If you read online reviews before purchasing a product or service, you may not be reading the truth. Review sites are becoming targets for “opinion spam” – phony reviews created by sellers to hype their own products and slam the competition.
The bad news: Human beings are lousy at identifying deceptive reviews.
The good news: Cornell researchers are developing computer software that’s pretty good at it. In 800 Chicago hotel reviews, their software was able to pick out 90 percent of deceptive reviews. In the process, the researchers uncovered some key features to help determine if a review was spam, and even evidence of a correspondence between the linguistic structure of deceptive reviews and fiction writing.
The work was recently presented by Myle Ott, Cornell doctoral candidate in computer science, at the annual meeting of the Association for Computational Linguistics in Portland, Ore. The other researchers include Claire Cardie, Cornell professor of computer science, Jeff Hancock, Cornell associate professor of communication and information science, and Yejin Choi, a recent Cornell computer science doctoral graduate.
“While this is the first study of its kind, and there’s a lot more to be done, I think our approach will eventually help review sites identify and eliminate these fraudulent reviews,” Ott said.
The researchers created what they believe to be the first benchmark collection of opinion spam by asking 400 people to deliberately write false positive reviews of 20 Chicago hotels. These were compared with an equal number of randomly chosen truthful reviews.
As a baseline, the researchers submitted a subset of reviews to three human judges – volunteer Cornell undergraduates – who scored no better than chance in identifying deception. The three did not even agree on which reviews were deceptive, reinforcing the conclusion that they did no better than chance. Historically, Ott notes, humans suffer from a “truth bias,” assuming that what they are reading is true until they find evidence to the contrary. When people are trained at detecting deception they become overly skeptical and report deception too often, generally still scoring at chance levels.
The researchers then applied statistical machine learning algorithms to uncover the subtle cues to deception. Deceptive hotel reviews, for example, are more likely to contain language that sets the scene, like “vacation,” “business” or “my husband.” Truth-tellers use more concrete words relating to the hotel, like “bathroom,” “check-in” and “price.” Truth-tellers and deceivers also differ in their use of certain keywords, punctuation, and even how much they talk about themselves. In agreement with previous studies of imaginative vs. informative writing, deceivers also use more verbs and truth-tellers use more nouns.

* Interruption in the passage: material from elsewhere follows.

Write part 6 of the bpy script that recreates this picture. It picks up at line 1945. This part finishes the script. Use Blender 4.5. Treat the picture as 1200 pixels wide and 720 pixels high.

To evaluate their approach, the researchers trained their algorithms on a subset of the true and false reviews, then tested them on the rest. The best results, they found, came from combining keyword analysis with the ways words are used in combination. This combined approach identified deceptive reviews with 89.8 percent accuracy.
Ott cautions that the work so far is only validated for hotel reviews, and for that matter, only reviews of hotels in Chicago. The next step, he said, is to see if the techniques can be extended to other categories, starting perhaps with restaurants and eventually moving to consumer products. He also wants to look at negative reviews.
“Ultimately, cutting down on deception helps everyone,” Ott says. “Customers need to be able to trust the reviews they read, and sellers need feedback on how best to improve their services.”
Review sites might use this kind of software as a “first-round filter,” Ott suggested. If one particular hotel gets a lot of reviews that score as deceptive, the site will know to investigate further.